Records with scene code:
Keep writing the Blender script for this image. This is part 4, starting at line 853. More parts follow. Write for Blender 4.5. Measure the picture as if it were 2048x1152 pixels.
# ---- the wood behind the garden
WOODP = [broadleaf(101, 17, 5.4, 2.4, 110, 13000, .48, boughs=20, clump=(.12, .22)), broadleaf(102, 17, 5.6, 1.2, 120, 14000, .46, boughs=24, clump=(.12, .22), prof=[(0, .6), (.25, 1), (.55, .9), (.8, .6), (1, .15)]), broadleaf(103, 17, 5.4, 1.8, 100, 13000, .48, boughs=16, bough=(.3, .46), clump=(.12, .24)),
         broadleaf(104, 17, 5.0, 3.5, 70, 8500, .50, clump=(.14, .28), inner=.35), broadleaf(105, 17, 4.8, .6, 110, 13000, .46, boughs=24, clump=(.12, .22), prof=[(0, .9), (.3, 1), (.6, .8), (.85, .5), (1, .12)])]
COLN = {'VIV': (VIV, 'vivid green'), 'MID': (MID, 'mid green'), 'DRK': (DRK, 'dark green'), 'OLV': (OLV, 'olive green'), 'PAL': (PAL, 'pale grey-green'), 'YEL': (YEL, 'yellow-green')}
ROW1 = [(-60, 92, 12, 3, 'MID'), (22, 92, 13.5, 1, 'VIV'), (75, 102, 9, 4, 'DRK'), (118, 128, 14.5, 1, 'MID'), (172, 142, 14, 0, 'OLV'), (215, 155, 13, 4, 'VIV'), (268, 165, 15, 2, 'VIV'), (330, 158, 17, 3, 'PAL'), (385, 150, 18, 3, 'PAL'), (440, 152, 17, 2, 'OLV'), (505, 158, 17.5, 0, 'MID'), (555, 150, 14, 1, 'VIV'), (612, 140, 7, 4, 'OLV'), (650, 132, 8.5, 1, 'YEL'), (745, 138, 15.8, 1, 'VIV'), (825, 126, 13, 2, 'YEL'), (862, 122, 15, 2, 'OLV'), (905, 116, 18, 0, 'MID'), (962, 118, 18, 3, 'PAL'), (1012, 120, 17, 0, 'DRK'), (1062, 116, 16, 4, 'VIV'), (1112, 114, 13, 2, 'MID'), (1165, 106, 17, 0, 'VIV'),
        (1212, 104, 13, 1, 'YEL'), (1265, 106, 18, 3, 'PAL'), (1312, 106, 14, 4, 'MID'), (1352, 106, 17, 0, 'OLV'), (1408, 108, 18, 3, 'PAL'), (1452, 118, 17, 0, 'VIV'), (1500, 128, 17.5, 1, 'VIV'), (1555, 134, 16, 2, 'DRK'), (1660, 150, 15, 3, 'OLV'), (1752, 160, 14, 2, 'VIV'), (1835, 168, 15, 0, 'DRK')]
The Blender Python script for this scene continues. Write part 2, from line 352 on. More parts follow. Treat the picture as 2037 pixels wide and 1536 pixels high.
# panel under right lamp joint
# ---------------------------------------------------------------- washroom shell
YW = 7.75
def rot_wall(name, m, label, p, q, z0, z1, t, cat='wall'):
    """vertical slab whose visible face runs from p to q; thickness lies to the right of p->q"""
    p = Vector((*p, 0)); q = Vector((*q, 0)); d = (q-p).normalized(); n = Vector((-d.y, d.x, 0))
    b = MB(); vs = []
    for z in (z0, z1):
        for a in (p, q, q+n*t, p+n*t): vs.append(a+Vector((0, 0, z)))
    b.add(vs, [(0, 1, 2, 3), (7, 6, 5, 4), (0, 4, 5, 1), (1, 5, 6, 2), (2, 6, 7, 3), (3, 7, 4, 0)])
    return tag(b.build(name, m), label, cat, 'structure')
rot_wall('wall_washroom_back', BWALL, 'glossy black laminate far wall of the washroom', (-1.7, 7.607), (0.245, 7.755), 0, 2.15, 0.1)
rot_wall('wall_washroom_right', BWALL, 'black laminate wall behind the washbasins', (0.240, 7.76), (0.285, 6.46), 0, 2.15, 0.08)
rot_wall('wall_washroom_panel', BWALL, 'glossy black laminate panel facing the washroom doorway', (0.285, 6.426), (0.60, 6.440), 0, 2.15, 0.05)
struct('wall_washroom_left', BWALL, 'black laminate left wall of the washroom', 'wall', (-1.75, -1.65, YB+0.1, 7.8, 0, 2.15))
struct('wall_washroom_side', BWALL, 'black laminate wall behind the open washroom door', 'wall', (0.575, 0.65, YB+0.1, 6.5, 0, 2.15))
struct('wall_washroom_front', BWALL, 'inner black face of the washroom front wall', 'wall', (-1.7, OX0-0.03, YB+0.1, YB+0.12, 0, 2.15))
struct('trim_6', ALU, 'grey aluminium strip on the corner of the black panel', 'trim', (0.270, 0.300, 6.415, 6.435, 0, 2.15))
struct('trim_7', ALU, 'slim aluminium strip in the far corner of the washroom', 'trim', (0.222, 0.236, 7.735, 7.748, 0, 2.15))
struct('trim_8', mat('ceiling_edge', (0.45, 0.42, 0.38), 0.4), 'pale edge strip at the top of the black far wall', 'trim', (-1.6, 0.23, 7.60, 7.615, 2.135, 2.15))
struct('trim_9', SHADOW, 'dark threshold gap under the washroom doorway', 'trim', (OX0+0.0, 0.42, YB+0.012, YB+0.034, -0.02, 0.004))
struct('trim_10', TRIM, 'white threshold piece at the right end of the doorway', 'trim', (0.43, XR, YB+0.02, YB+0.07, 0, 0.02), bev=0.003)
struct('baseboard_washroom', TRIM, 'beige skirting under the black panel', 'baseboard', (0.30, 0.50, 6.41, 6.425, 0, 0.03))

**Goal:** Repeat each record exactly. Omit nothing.

**Response to the exercise:**
Keep writing the Blender script for this image. This is part 4, starting at line 853. More parts follow. Write for Blender 4.5. Measure the picture as if it were 2048x1152 pixels.
# ---- the wood behind the garden
WOODP = [broadleaf(101, 17, 5.4, 2.4, 110, 13000, .48, boughs=20, clump=(.12, .22)), broadleaf(102, 17, 5.6, 1.2, 120, 14000, .46, boughs=24, clump=(.12, .22), prof=[(0, .6), (.25, 1), (.55, .9), (.8, .6), (1, .15)]), broadleaf(103, 17, 5.4, 1.8, 100, 13000, .48, boughs=16, bough=(.3, .46), clump=(.12, .24)),
         broadleaf(104, 17, 5.0, 3.5, 70, 8500, .50, clump=(.14, .28), inner=.35), broadleaf(105, 17, 4.8, .6, 110, 13000, .46, boughs=24, clump=(.12, .22), prof=[(0, .9), (.3, 1), (.6, .8), (.85, .5), (1, .12)])]
COLN = {'VIV': (VIV, 'vivid green'), 'MID': (MID, 'mid green'), 'DRK': (DRK, 'dark green'), 'OLV': (OLV, 'olive green'), 'PAL': (PAL, 'pale grey-green'), 'YEL': (YEL, 'yellow-green')}
ROW1 = [(-60, 92, 12, 3, 'MID'), (22, 92, 13.5, 1, 'VIV'), (75, 102, 9, 4, 'DRK'), (118, 128, 14.5, 1, 'MID'), (172, 142, 14, 0, 'OLV'), (215, 155, 13, 4, 'VIV'), (268, 165, 15, 2, 'VIV'), (330, 158, 17, 3, 'PAL'), (385, 150, 18, 3, 'PAL'), (440, 152, 17, 2, 'OLV'), (505, 158, 17.5, 0, 'MID'), (555, 150, 14, 1, 'VIV'), (612, 140, 7, 4, 'OLV'), (650, 132, 8.5, 1, 'YEL'), (745, 138, 15.8, 1, 'VIV'), (825, 126, 13, 2, 'YEL'), (862, 122, 15, 2, 'OLV'), (905, 116, 18, 0, 'MID'), (962, 118, 18, 3, 'PAL'), (1012, 120, 17, 0, 'DRK'), (1062, 116, 16, 4, 'VIV'), (1112, 114, 13, 2, 'MID'), (1165, 106, 17, 0, 'VIV'),
        (1212, 104, 13, 1, 'YEL'), (1265, 106, 18, 3, 'PAL'), (1312, 106, 14, 4, 'MID'), (1352, 106, 17, 0, 'OLV'), (1408, 108, 18, 3, 'PAL'), (1452, 118, 17, 0, 'VIV'), (1500, 128, 17.5, 1, 'VIV'), (1555, 134, 16, 2, 'DRK'), (1660, 150, 15, 3, 'OLV'), (1752, 160, 14, 2, 'VIV'), (1835, 168, 15, 0, 'DRK')]
The Blender Python script for this scene continues. Write part 2, from line 352 on. More parts follow. Treat the picture as 2037 pixels wide and 1536 pixels high.
# panel under right lamp joint
# ---------------------------------------------------------------- washroom shell
YW = 7.75
def rot_wall(name, m, label, p, q, z0, z1, t, cat='wall'):
    """vertical slab whose visible face runs from p to q; thickness lies to the right of p->q"""
    p = Vector((*p, 0)); q = Vector((*q, 0)); d = (q-p).normalized(); n = Vector((-d.y, d.x, 0))
    b = MB(); vs = []
    for z in (z0, z1):
        for a in (p, q, q+n*t, p+n*t): vs.append(a+Vector((0, 0, z)))
    b.add(vs, [(0, 1, 2, 3), (7, 6, 5, 4), (0, 4, 5, 1), (1, 5, 6, 2), (2, 6, 7, 3), (3, 7, 4, 0)])
    return tag(b.build(name, m), label, cat, 'structure')
rot_wall('wall_washroom_back', BWALL, 'glossy black laminate far wall of the washroom', (-1.7, 7.607), (0.245, 7.755), 0, 2.15, 0.1)
rot_wall('wall_washroom_right', BWALL, 'black laminate wall behind the washbasins', (0.240, 7.76), (0.285, 6.46), 0, 2.15, 0.08)
rot_wall('wall_washroom_panel', BWALL, 'glossy black laminate panel facing the washroom doorway', (0.285, 6.426), (0.60, 6.440), 0, 2.15, 0.05)
struct('wall_washroom_left', BWALL, 'black laminate left wall of the washroom', 'wall', (-1.75, -1.65, YB+0.1, 7.8, 0, 2.15))
struct('wall_washroom_side', BWALL, 'black laminate wall behind the open washroom door', 'wall', (0.575, 0.65, YB+0.1, 6.5, 0, 2.15))
struct('wall_washroom_front', BWALL, 'inner black face of the washroom front wall', 'wall', (-1.7, OX0-0.03, YB+0.1, YB+0.12, 0, 2.15))
struct('trim_6', ALU, 'grey aluminium strip on the corner of the black panel', 'trim', (0.270, 0.300, 6.415, 6.435, 0, 2.15))
struct('trim_7', ALU, 'slim aluminium strip in the far corner of the washroom', 'trim', (0.222, 0.236, 7.735, 7.748, 0, 2.15))
struct('trim_8', mat('ceiling_edge', (0.45, 0.42, 0.38), 0.4), 'pale edge strip at the top of the black far wall', 'trim', (-1.6, 0.23, 7.60, 7.615, 2.135, 2.15))
struct('trim_9', SHADOW, 'dark threshold gap under the washroom doorway', 'trim', (OX0+0.0, 0.42, YB+0.012, YB+0.034, -0.02, 0.004))
struct('trim_10', TRIM, 'white threshold piece at the right end of the doorway', 'trim', (0.43, XR, YB+0.02, YB+0.07, 0, 0.02), bev=0.003)
struct('baseboard_washroom', TRIM, 'beige skirting under the black panel', 'baseboard', (0.30, 0.50, 6.41, 6.425, 0, 0.03))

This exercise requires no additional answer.